Serão repassados mais de R$ 2,2 milhões à FFM, em oito parcelas. O convênio foi publicado em Diário Oficial do Estado na última quinta-feira (9).
Segundo o governo de São Paulo, será realizado um processo de seleção dos profissionais, que deverão passar por análises curriculares, prova escrita e entrevistas. Os selecionados serão alocados em serviços públicos de saúde e educação, incluindo a própria Escola Raul Brasil, a Diretoria de Ensino regional e UBS e CAPS de Suzano.
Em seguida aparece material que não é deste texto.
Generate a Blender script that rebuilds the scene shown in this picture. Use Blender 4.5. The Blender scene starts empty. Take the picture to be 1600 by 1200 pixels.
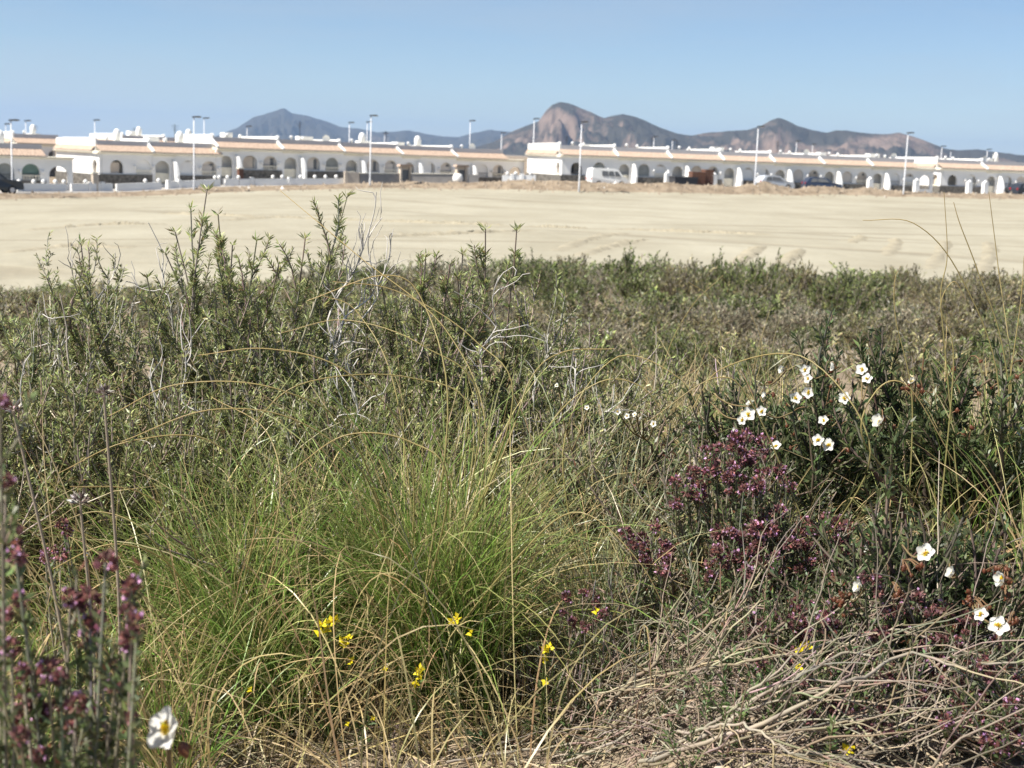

O governo estadual disse também que as Secretarias de Estado da Saúde e da Educação têm articulado ações integradas de assistência psicológica a alunos, professores e funcionários na Escola Estadual Raul Brasil, de Suzano, por meio de parceria voluntária com o Centro de Referência e Apoio a Vítima (CRAVI) da Secretaria da Justiça e Cidadania, Instituto de Psicologia da USP, Unicamp, Conselho Regional de Psicologia (CRP) e dos Centros de Atendimento Multidisciplinar (CAM) da Defensoria Pública.
“Esse trabalho integrado reúne cerca de 40 profissionais que têm realizado ações diariamente na unidade de ensino, como grupos de formação de vínculo, de cidadania, rodas de conversa e escuta individualizada, quando necessário”, diz o texto. “Desde março, semanalmente, os órgãos envolvidos fazem reuniões para alinhamento das ações coordenadas pelo Governo do Estado”, conclui.